Na opinião de Rafael Leão, economista-chefe da consultoria Parallaxis, mesmo com a gravidade da situação fiscal, não há por que se preocupar com a inflação. Ele ressalta que os dados divulgados na sexta-feira, 10, pelo Instituto Brasileiro de Geografia e Estatística (IBGE) apontam que o custo de vida está sob total controle. A previsão dele é de que o Índice de Preços ao Consumidor Amplo (IPCA), que subiu 0,42% em outubro, encerre o ano em 3,2%, praticamente no piso da meta definida pelo Conselho Monetário Nacional (CMN). Para 2018, prevê taxa de 4,1%.

“O nível de atividade está muito fraco. A recuperação da economia será bastante lenta. Tanto que, somente em meados de 2019, voltaremos a atingir o nível do Produto Interno Bruto (PIB) de antes da crise que levou à recessão”, explica Leão. “O mercado de trabalho também está fraco, longe de provocar pressão de demanda. A destruição da renda das famílias foi intensa”, acrescenta. Por isso, ele acredita que o Banco Central levará a taxa básica de juros (Selic), hoje em 7,50% ao ano, para abaixo de 7% até janeiro próximo. “Minha projeção é de que a Selic chegue a 6,75%.”

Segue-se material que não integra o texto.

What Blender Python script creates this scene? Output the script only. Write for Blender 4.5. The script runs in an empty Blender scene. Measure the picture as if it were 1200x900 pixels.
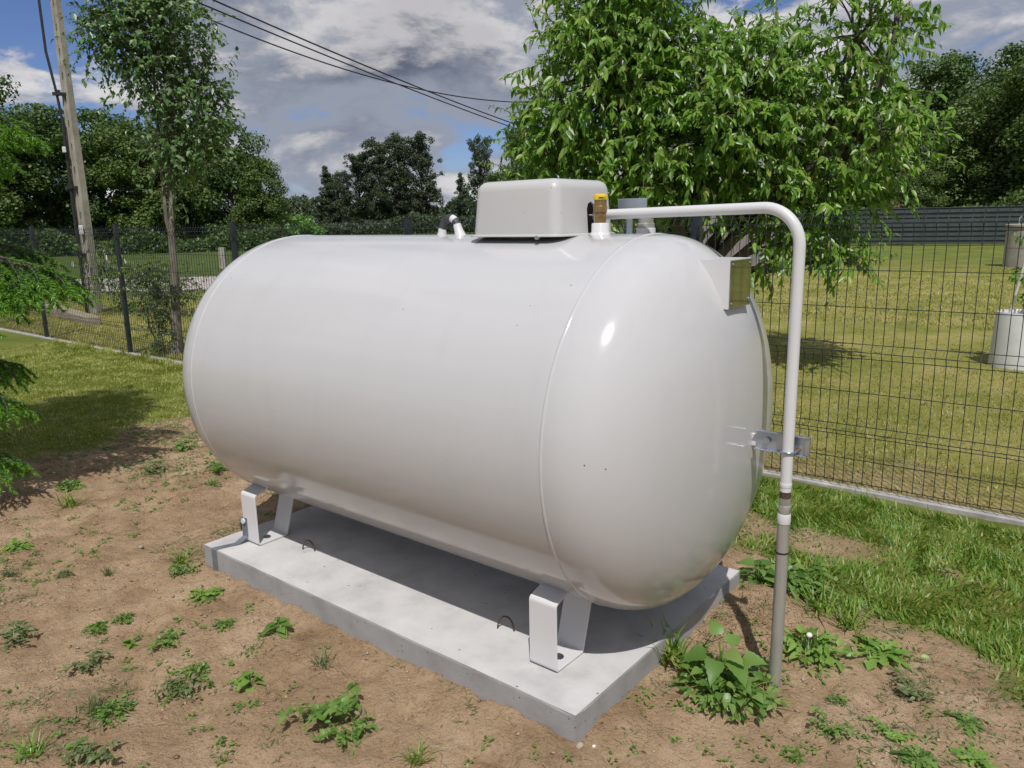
import bpy, bmesh, math, random
import numpy as np
from mathutils import Vector, Matrix

# ------------------------------------------------------------------ scene, camera, sky, sun, exposure
S = bpy.context.scene
COL = S.collection
rng = np.random.default_rng(7)
random.seed(7)

CAM = Vector((2.1556, -2.2509, 1.4183))
YAW, PITCH, ROLL, FPX = 0.6836, 0.2090, -0.0190, 902.7
cam_d = bpy.data.cameras.new('camera'); cam = bpy.data.objects.new('camera', cam_d); COL.objects.link(cam)
fwd = Vector((-math.sin(YAW)*math.cos(PITCH), math.cos(YAW)*math.cos(PITCH), -math.sin(PITCH)))
rgt = Vector((math.cos(YAW), math.sin(YAW), 0)); upv = rgt.cross(fwd)
r_ = rgt*math.cos(ROLL) + upv*math.sin(ROLL); u_ = upv*math.cos(ROLL) - rgt*math.sin(ROLL)
M = Matrix((r_, u_, -fwd)).transposed().to_4x4(); M.translation = CAM
cam.matrix_world = M
cam_d.sensor_width = 36.0; cam_d.lens = 36.0*FPX/1200.0
cam_d.clip_start = 0.05; cam_d.clip_end = 3000
S.camera = cam
S.render.resolution_x, S.render.resolution_y = 1024, 768

SUN = Vector((0.351, -0.418, 0.836)).normalized()
sl = bpy.data.lights.new('sun', 'SUN'); sl.energy = 3.3; sl.angle = math.radians(0.53); sl.color = (1.0, 0.97, 0.93)
so = bpy.data.objects.new('sun', sl); COL.objects.link(so); so.location = (4, -5, 12)
so.rotation_euler = SUN.to_track_quat('Z', 'Y').to_euler()

S.view_settings.view_transform = 'Standard'; S.view_settings.look = 'None'
S.view_settings.exposure = 0.14; S.view_settings.gamma = 1.0; S.view_settings.use_curve_mapping = False
S.render.engine = 'CYCLES'
S.cycles.max_bounces = 6; S.cycles.diffuse_bounces = 3; S.cycles.glossy_bounces = 3; S.cycles.transmission_bounces = 3

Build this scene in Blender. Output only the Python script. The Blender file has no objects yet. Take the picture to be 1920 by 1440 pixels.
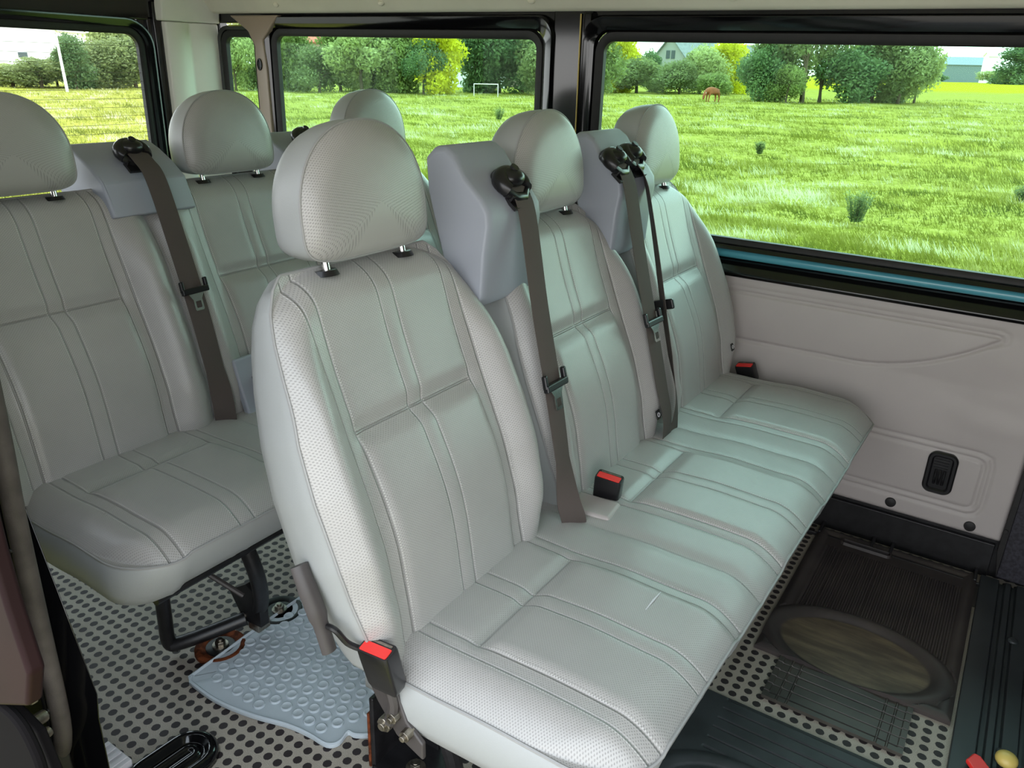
import bpy, math, random
from mathutils import Vector, Matrix, Euler
import numpy as np
R_ = math.radians
random.seed(7); rng = np.random.default_rng(7)
S = bpy.context.scene
COL = S.collection

# ------------------------------------------------------------------ camera
YAW, PITCH, ROLL, FPX = 0.5692, 0.383, 0.034, 1481.0
CAM = Vector((0.803, -0.8675, 1.2412))
d_ = Vector((-math.sin(YAW)*math.cos(PITCH), math.cos(YAW)*math.cos(PITCH), -math.sin(PITCH)))
r0 = Vector((math.cos(YAW), math.sin(YAW), 0.0)); u0 = r0.cross(d_)
cr = (math.cos(ROLL)*r0 + math.sin(ROLL)*u0).normalized()
cu = (-math.sin(ROLL)*r0 + math.cos(ROLL)*u0).normalized()
cd = bpy.data.cameras.new('camera'); co = bpy.data.objects.new('camera', cd); COL.objects.link(co)
m3 = Matrix((cr, cu, -d_)).transposed().to_4x4(); m3.translation = CAM
co.matrix_world = m3
cd.sensor_fit = 'HORIZONTAL'; cd.sensor_width = 36.0; cd.lens = 36.0*FPX/1920.0
cd.clip_start = 0.02; cd.clip_end = 3000
S.camera = co

# ------------------------------------------------------------------ light and exposure
S.view_settings.view_transform = 'Standard'; S.view_settings.look = 'None'
S.view_settings.gamma = 1.0; S.view_settings.use_curve_mapping = False
S.view_settings.exposure = 0.4
w = bpy.data.worlds.new('sky'); S.world = w; w.use_nodes = True
nt = w.node_tree; nt.nodes.clear()
wo = nt.nodes.new('ShaderNodeOutputWorld'); bg = nt.nodes.new('ShaderNodeBackground')
tc = nt.nodes.new('ShaderNodeTexCoord'); sp = nt.nodes.new('ShaderNodeSeparateXYZ'); rp = nt.nodes.new('ShaderNodeValToRGB')
nt.links.new(tc.outputs['Generated'], sp.inputs[0]); nt.links.new(sp.outputs['Z'], rp.inputs[0])
rp.color_ramp.elements[0].position = 0.0; rp.color_ramp.elements[0].color = (1.0, 1.0, 0.98, 1)
rp.color_ramp.elements[1].position = 0.6; rp.color_ramp.elements[1].color = (0.80, 0.90, 1.0, 1)
nt.links.new(rp.outputs[0], bg.inputs[0])
my = nt.nodes.new('ShaderNodeMath'); my.operation = 'MULTIPLY_ADD'; my.use_clamp = False    # hazy overcast sky
nt.links.new(sp.outputs['Y'], my.inputs[0]); my.inputs[1].default_value = 0.5; my.inputs[2].default_value = 3.2
nt.links.new(my.outputs[0], bg.inputs[1])
nt.links.new(bg.outputs[0], wo.inputs[0])
sl = bpy.data.lights.new('sun', 'SUN'); so = bpy.data.objects.new('sun', sl); COL.objects.link(so)
sl.energy = 1.2; sl.angle = R_(25); sl.color = (1.0, 0.96, 0.88)
so.rotation_euler = Vector((0.55, -0.25, -1.0)).to_track_quat('-Z', 'Y').to_euler()
so.location = (-3, 1, 5)

# ------------------------------------------------------------------ helpers
OFF = {}
def tag(o, label=None, cat=None, group=None, kind=None):
    if label: o['label'] = label
    if cat: o['category'] = cat
    if group: o['group'] = group
    if kind: o['kind'] = kind
    return o
def empty(name, loc, rz=0.0):
    o = bpy.data.objects.new(name, None); COL.objects.link(o)
    o.location = loc; o.rotation_euler = (0, 0, rz); o.empty_display_size = 0.1
    OFF[o.name] = Vector(loc); return o
def V(*a): return Vector(a)

class MB:
    def __init__(s): s.v = []; s.f = []; s.m = []; s.uv = {}
    def add(s, vs, fs, m=0, uv=None):
        n = len(s.v); s.v += [tuple(p) for p in vs]
        if uv is not None:
            for i, t in enumerate(uv): s.uv[n+i] = t
        s.f += [tuple(n+i for i in f) for f in fs]
        s.m += ([m]*len(fs) if isinstance(m, int) else list(m)); return n
    def box(s, x0, x1, y0, y1, z0, z1, m=0):
        vs = [(x, y, z) for x in (x0, x1) for y in (y0, y1) for z in (z0, z1)]
        s.add(vs, [(0,1,3,2), (4,6,7,5), (0,4,5,1), (2,3,7,6), (0,2,6,4), (1,5,7,3)], m); return s
    def obox(s, c, ex, ey, ez, m=0):
        c, ex, ey, ez = map(Vector, (c, ex, ey, ez))
        vs = [c+ex*a+ey*b+ez*d for a in (-1, 1) for b in (-1, 1) for d in (-1, 1)]
        s.add(vs, [(0,1,3,2), (4,6,7,5), (0,4,5,1), (2,3,7,6), (0,2,6,4), (1,5,7,3)], m); return s
    def tube(s, path, r, n=10, m=0, sx=1.0, closed=False, up=None):
        P = [Vector(p) for p in path]; k = len(P); rs = r if isinstance(r, (list, tuple)) else [r]*k
        rings = []; prev = None
        for i in range(k):
            a = P[(i-1) % k] if (closed or i > 0) else P[i]; b = P[(i+1) % k] if (closed or i < k-1) else P[i]
            t = (b-a).normalized()
            if prev is None:
                h = Vector(up) if up is not None else (Vector((0,0,1)) if abs(t.z) < .9 else Vector((1,0,0)))
                nx = (h - t*h.dot(t)).normalized()
            else: nx = (prev - t*prev.dot(t)).normalized()
            prev = nx; by = t.cross(nx)
            rings.append([P[i] + nx*math.cos(2*math.pi*j/n)*rs[i]*sx + by*math.sin(2*math.pi*j/n)*rs[i] for j in range(n)])
        s.loft(rings, m, closed_ring=True, cap=not closed, loop=closed); return s
    def loft(s, rings, m=0, closed_ring=True, cap=False, loop=False):
        n = len(rings[0]); vs = [p for r in rings for p in r]; fs = []
        K = len(rings); rr = K if loop else K-1
        for i in range(rr):
            for j in range(n if closed_ring else n-1):
                a = i*n+j; b = i*n+(j+1) % n; c = ((i+1) % K)*n+(j+1) % n; d = ((i+1) % K)*n+j
                fs.append((a, b, c, d))
        if cap: fs.append(tuple(range(n-1, -1, -1))); fs.append(tuple((K-1)*n+j for j in range(n)))
        s.add(vs, fs, m); return s
    def prism(s, poly, f0, f1, m=0):
        """poly: list of 2D points; f0/f1 map a 2D point to the two 3D end caps"""
        n = len(poly); vs = [f0(p) for p in poly]+[f1(p) for p in poly]
        fs = [(i, (i+1) % n, n+(i+1) % n, n+i) for i in range(n)]+[tuple(range(n-1, -1, -1)), tuple(range(n, 2*n))]
        s.add(vs, fs, m); return s
    def disc(s, c, ax, r, h, n=20, m=0):
        c = Vector(c); ax = Vector(ax).normalized(); s.tube([c, c+ax*h], r, n, m); return s
    def ball(s, c, rx, ry=None, rz=None, n=12, k=8, m=0):
        ry = ry or rx; rz = rz or rx; c = Vector(c)
        s.loft([[c+V(rx*math.sin(math.pi*i/k)*math.cos(2*math.pi*j/n), ry*math.sin(math.pi*i/k)*math.sin(2*math.pi*j/n), rz*math.cos(math.pi*i/k)) for j in range(n)] for i in range(k+1)], m)
        return s
    def build(s, name, mats, parent=None, bevel=0, seg=3, sharp=35, smooth=True, sub=0, loc=None):
        off = OFF[parent.name] if parent else Vector(loc or (0, 0, 0))
        me = bpy.data.meshes.new(name)
        me.from_pydata([(p[0]-off.x, p[1]-off.y, p[2]-off.z) for p in s.v], [], s.f)
        if not isinstance(mats, (list, tuple)): mats = [mats]
        for mt in mats: me.materials.append(mt)
        if len(mats) > 1: me.polygons.foreach_set('material_index', s.m)
        if s.uv:
            ul = me.uv_layers.new(name='UVMap'); li = np.empty(len(me.loops), dtype=np.int32)
            me.loops.foreach_get('vertex_index', li)
            arr = np.zeros((len(s.v), 2), dtype=np.float32)
            for i, t in s.uv.items(): arr[i] = t
            ul.data.foreach_set('uv', arr[li].ravel())
        if smooth:
            me.polygons.foreach_set('use_smooth', [True]*len(me.polygons))
            if sharp and not bevel: me.set_sharp_from_angle(angle=R_(sharp))
        me.update()
        import bmesh
        bm = bmesh.new(); bm.from_mesh(me); bmesh.ops.recalc_face_normals(bm, faces=bm.faces); bm.to_mesh(me); bm.free()
        o = bpy.data.objects.new(name, me); COL.objects.link(o)
        if parent: o.parent = parent; OFF[o.name] = off
        else: o.location = off; OFF[o.name] = off
        if bevel:
            b = o.modifiers.new('bevel', 'BEVEL'); b.width = bevel; b.segments = seg; b.limit_method = 'ANGLE'; b.angle_limit = R_(30); b.harden_normals = True
        if sub:
            q = o.modifiers.new('sub', 'SUBSURF'); q.levels = sub; q.render_levels = sub
        return o

def smooth_path(pts, n=8):
    P = [Vector(p) for p in pts]; out = []
    for i in range(len(P)-1):
        p0 = P[max(i-1, 0)]; p1 = P[i]; p2 = P[i+1]; p3 = P[min(i+2, len(P)-1)]
        for k in range(n):
            t = k/n
            out.append(0.5*((2*p1)+(p2-p0)*t+(2*p0-5*p1+4*p2-p3)*t*t+(3*p1-p0-3*p2+p3)*t**3))
    out.append(P[-1]); return out
def rrect(x0, x1, z0, z1, r, n=6):
    pts = []
    for cx, cz, a0 in ((x1-r, z1-r, 0), (x0+r, z1-r, 90), (x0+r, z0+r, 180), (x1-r, z0+r, 270)):
        for k in range(n+1):
            a = R_(a0+90*k/n); pts.append((cx+r*math.cos(a), cz+r*math.sin(a)))
    return pts
def sstep(a, b, x):
    t = min(1.0, max(0.0, (x-a)/(b-a))); return t*t*(3-2*t)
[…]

Dentro do governo, a torcida também é para que o BC corte os juros o máximo possível. Por diversas vezes, o presidente Michel Temer afirmou que os juros podem cair abaixo de 7%. Contudo, entre o discurso presidencial e a realidade, há uma enorme distância. O BC não quer pôr em risco todas as conquistas obtidas até agora. Os juros vêm cedendo desde outubro de 2016, quando estavam em 14,25%. Foi a reconstrução da credibilidade da política monetária que permitiu que a Selic baixasse tanto. Como diz o presidente do BC, Ilan Goldfajn, é preciso ter liberdade para as decisões sobre juros. Mas sempre com muita cautela. Ainda há muito a fazer na área fiscal, sendo a mais urgente das tarefas a reforma da Previdência.